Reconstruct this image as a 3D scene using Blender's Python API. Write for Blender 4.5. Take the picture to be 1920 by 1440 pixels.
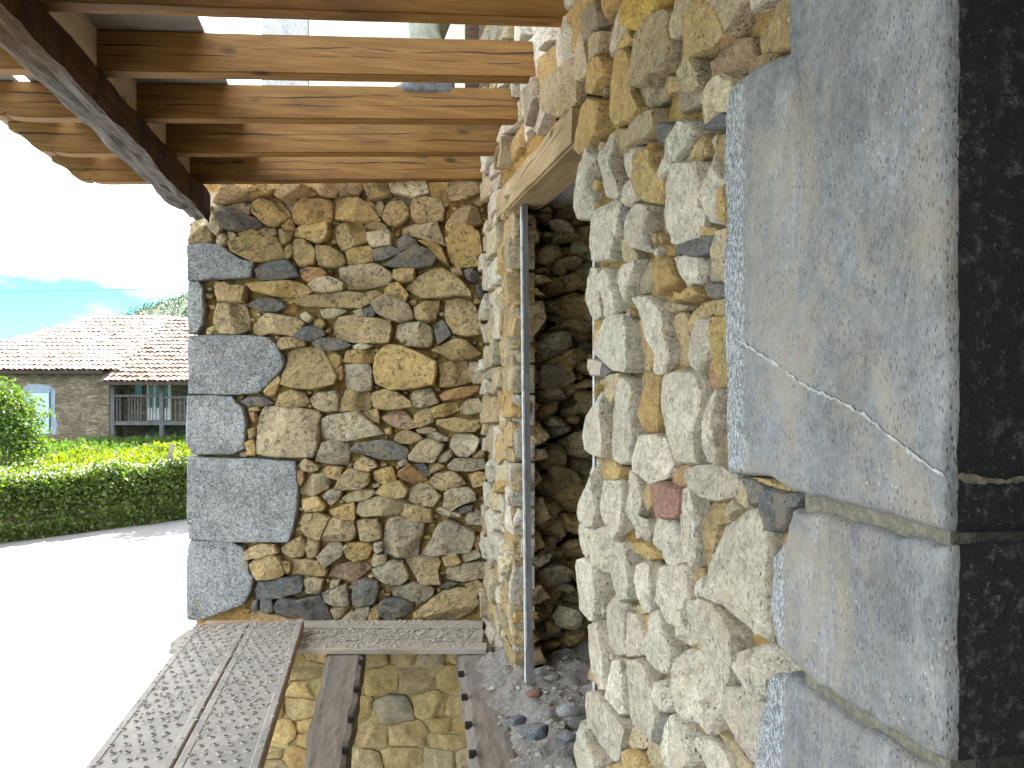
import bpy, bmesh, math, random
import numpy as np
from mathutils import Vector, noise as mnoise

random.seed(7)
R = math.radians
for _b in list(bpy.data.objects):
    bpy.data.objects.remove(_b)
scene = bpy.context.scene
COL = scene.collection

# ------------------------------------------------------------------ camera
# world axes: +Y runs along the long wall of the house, +X points into the house, z = 0 is the road.
A = math.atan(0.1893)            # the camera is turned this much from the wall direction
CA, SA = math.cos(A), math.sin(A)
EYE = 3.6                        # camera height above the road
F = 1400.0                       # focal length in pixels of the 1920 px wide photograph
cam_d = bpy.data.cameras.new('camera')
cam = bpy.data.objects.new('camera', cam_d)
COL.objects.link(cam)
cam.location = (0, 0, EYE)
cam.rotation_euler = (R(90), 0, -A)
cam_d.sensor_width = 36
cam_d.lens = 36 * F / 1920
cam_d.shift_y = 25 / 1920
cam_d.clip_start = 0.05
cam_d.clip_end = 5000
scene.camera = cam

# ------------------------------------------------------------------ sky, sun, exposure
SUN_EL, SUN_AZ = R(45), R(16)     # azimuth from +Y towards +X
world = bpy.data.worlds.new('World')
scene.world = world
world.use_nodes = True
wn = world.node_tree.nodes
wl = world.node_tree.links
wn.clear()
sky = wn.new('ShaderNodeTexSky')
sky.sky_type = 'NISHITA'
sky.sun_disc = False
sky.sun_elevation = SUN_EL
sky.sun_rotation = SUN_AZ
sky.air_density = 1.0
sky.dust_density = 0.2
sky.ozone_density = 6.0
tcw = wn.new('ShaderNodeTexCoord')
mpw = wn.new('ShaderNodeMapping'); mpw.inputs['Scale'].default_value = (2.2, 2.2, 6.0)
mpw.inputs['Location'].default_value = (0.35, 0.2, 0.0)
nzw = wn.new('ShaderNodeTexNoise'); nzw.inputs['Scale'].default_value = 1.6
nzw.inputs['Detail'].default_value = 8; nzw.inputs['Roughness'].default_value = 0.62
sepw = wn.new('ShaderNodeSeparateXYZ')
elw = wn.new('ShaderNodeMapRange')      # clouds close up overhead, open towards the horizon
elw.inputs['From Min'].default_value = 0.12; elw.inputs['From Max'].default_value = 0.24
elw.inputs['To Min'].default_value = -0.10; elw.inputs['To Max'].default_value = 0.34
addw = wn.new('ShaderNodeMath'); addw.operation = 'ADD'
rampw = wn.new('ShaderNodeMapRange'); rampw.interpolation_type = 'SMOOTHSTEP'
rampw.inputs['From Min'].default_value = 0.44; rampw.inputs['From Max'].default_value = 0.66
mixw = wn.new('ShaderNodeMix'); mixw.data_type = 'RGBA'
mixw.inputs['B'].default_value = (8.2, 8.5, 8.9, 1)
bgw = wn.new('ShaderNodeBackground'); bgw.inputs['Strength'].default_value = 0.05
outw = wn.new('ShaderNodeOutputWorld')
wl.new(tcw.outputs['Generated'], mpw.inputs['Vector']); wl.new(mpw.outputs[0], nzw.inputs['Vector'])
wl.new(tcw.outputs['Generated'], sepw.inputs[0]); wl.new(sepw.outputs['Z'], elw.inputs['Value'])
wl.new(nzw.outputs['Fac'], addw.inputs[0]); wl.new(elw.outputs[0], addw.inputs[1])
wl.new(addw.outputs[0], rampw.inputs['Value'])
wl.new(rampw.outputs[0], mixw.inputs['Factor']); tintw = wn.new('ShaderNodeMix'); tintw.data_type = 'RGBA'; tintw.blend_type = 'MULTIPLY'
tintw.inputs['Factor'].default_value = 1.0; tintw.inputs['B'].default_value = (0.25, 0.76, 0.82, 1)   # clear turquoise mountain sky
wl.new(sky.outputs[0], tintw.inputs['A']); wl.new(tintw.outputs['Result'], mixw.inputs['A'])
wl.new(mixw.outputs['Result'], bgw.inputs['Color']); wl.new(bgw.outputs[0], outw.inputs['Surface'])

sun_d = bpy.data.lights.new('sun', 'SUN')
sun = bpy.data.objects.new('sun', sun_d)
COL.objects.link(sun)
sun_d.energy = 4.6
sun_d.angle = R(0.5)
sun_d.color = (1.0, 0.95, 0.87)
sdir = Vector((math.sin(SUN_AZ) * math.cos(SUN_EL), math.cos(SUN_AZ) * math.cos(SUN_EL), math.sin(SUN_EL)))
sun.rotation_euler = sdir.to_track_quat('Z', 'Y').to_euler()
sun.location = (0, 0, 30)
scene.view_settings.view_transform = 'Standard'
scene.view_settings.look = 'None'
scene.view_settings.gamma = 1
scene.view_settings.exposure = 3.5
scene.render.engine = 'CYCLES'
scene.cycles.max_bounces = 8
scene.cycles.diffuse_bounces = 5
scene.cycles.use_denoising = True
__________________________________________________
Write the material out again exactly as it appears, dropping the pictures.

Reconstruct this image as a 3D scene using Blender's Python API. Write for Blender 4.5. Take the picture to be 1920 by 1440 pixels.
import bpy, bmesh, math, random
import numpy as np
from mathutils import Vector, noise as mnoise

random.seed(7)
R = math.radians
for _b in list(bpy.data.objects):
    bpy.data.objects.remove(_b)
scene = bpy.context.scene
COL = scene.collection

# ------------------------------------------------------------------ camera
# world axes: +Y runs along the long wall of the house, +X points into the house, z = 0 is the road.
A = math.atan(0.1893)            # the camera is turned this much from the wall direction
CA, SA = math.cos(A), math.sin(A)
EYE = 3.6                        # camera height above the road
F = 1400.0                       # focal length in pixels of the 1920 px wide photograph
cam_d = bpy.data.cameras.new('camera')
cam = bpy.data.objects.new('camera', cam_d)
COL.objects.link(cam)
cam.location = (0, 0, EYE)
cam.rotation_euler = (R(90), 0, -A)
cam_d.sensor_width = 36
cam_d.lens = 36 * F / 1920
cam_d.shift_y = 25 / 1920
cam_d.clip_start = 0.05
cam_d.clip_end = 5000
scene.camera = cam

# ------------------------------------------------------------------ sky, sun, exposure
SUN_EL, SUN_AZ = R(45), R(16)     # azimuth from +Y towards +X
world = bpy.data.worlds.new('World')
scene.world = world
world.use_nodes = True
wn = world.node_tree.nodes
wl = world.node_tree.links
wn.clear()
sky = wn.new('ShaderNodeTexSky')
sky.sky_type = 'NISHITA'
sky.sun_disc = False
sky.sun_elevation = SUN_EL
sky.sun_rotation = SUN_AZ
sky.air_density = 1.0
sky.dust_density = 0.2
sky.ozone_density = 6.0
tcw = wn.new('ShaderNodeTexCoord')
mpw = wn.new('ShaderNodeMapping'); mpw.inputs['Scale'].default_value = (2.2, 2.2, 6.0)
mpw.inputs['Location'].default_value = (0.35, 0.2, 0.0)
nzw = wn.new('ShaderNodeTexNoise'); nzw.inputs['Scale'].default_value = 1.6
nzw.inputs['Detail'].default_value = 8; nzw.inputs['Roughness'].default_value = 0.62
sepw = wn.new('ShaderNodeSeparateXYZ')
elw = wn.new('ShaderNodeMapRange')      # clouds close up overhead, open towards the horizon
elw.inputs['From Min'].default_value = 0.12; elw.inputs['From Max'].default_value = 0.24
elw.inputs['To Min'].default_value = -0.10; elw.inputs['To Max'].default_value = 0.34
addw = wn.new('ShaderNodeMath'); addw.operation = 'ADD'
rampw = wn.new('ShaderNodeMapRange'); rampw.interpolation_type = 'SMOOTHSTEP'
rampw.inputs['From Min'].default_value = 0.44; rampw.inputs['From Max'].default_value = 0.66
mixw = wn.new('ShaderNodeMix'); mixw.data_type = 'RGBA'
mixw.inputs['B'].default_value = (8.2, 8.5, 8.9, 1)
bgw = wn.new('ShaderNodeBackground'); bgw.inputs['Strength'].default_value = 0.05
outw = wn.new('ShaderNodeOutputWorld')
wl.new(tcw.outputs['Generated'], mpw.inputs['Vector']); wl.new(mpw.outputs[0], nzw.inputs['Vector'])
wl.new(tcw.outputs['Generated'], sepw.inputs[0]); wl.new(sepw.outputs['Z'], elw.inputs['Value'])
wl.new(nzw.outputs['Fac'], addw.inputs[0]); wl.new(elw.outputs[0], addw.inputs[1])
wl.new(addw.outputs[0], rampw.inputs['Value'])
wl.new(rampw.outputs[0], mixw.inputs['Factor']); tintw = wn.new('ShaderNodeMix'); tintw.data_type = 'RGBA'; tintw.blend_type = 'MULTIPLY'
tintw.inputs['Factor'].default_value = 1.0; tintw.inputs['B'].default_value = (0.25, 0.76, 0.82, 1)   # clear turquoise mountain sky
wl.new(sky.outputs[0], tintw.inputs['A']); wl.new(tintw.outputs['Result'], mixw.inputs['A'])
wl.new(mixw.outputs['Result'], bgw.inputs['Color']); wl.new(bgw.outputs[0], outw.inputs['Surface'])

sun_d = bpy.data.lights.new('sun', 'SUN')
sun = bpy.data.objects.new('sun', sun_d)
COL.objects.link(sun)
sun_d.energy = 4.6
sun_d.angle = R(0.5)
sun_d.color = (1.0, 0.95, 0.87)
sdir = Vector((math.sin(SUN_AZ) * math.cos(SUN_EL), math.cos(SUN_AZ) * math.cos(SUN_EL), math.sin(SUN_EL)))
sun.rotation_euler = sdir.to_track_quat('Z', 'Y').to_euler()
sun.location = (0, 0, 30)
scene.view_settings.view_transform = 'Standard'
scene.view_settings.look = 'None'
scene.view_settings.gamma = 1
scene.view_settings.exposure = 3.5
scene.render.engine = 'CYCLES'
scene.cycles.max_bounces = 8
scene.cycles.diffuse_bounces = 5
scene.cycles.use_denoising = True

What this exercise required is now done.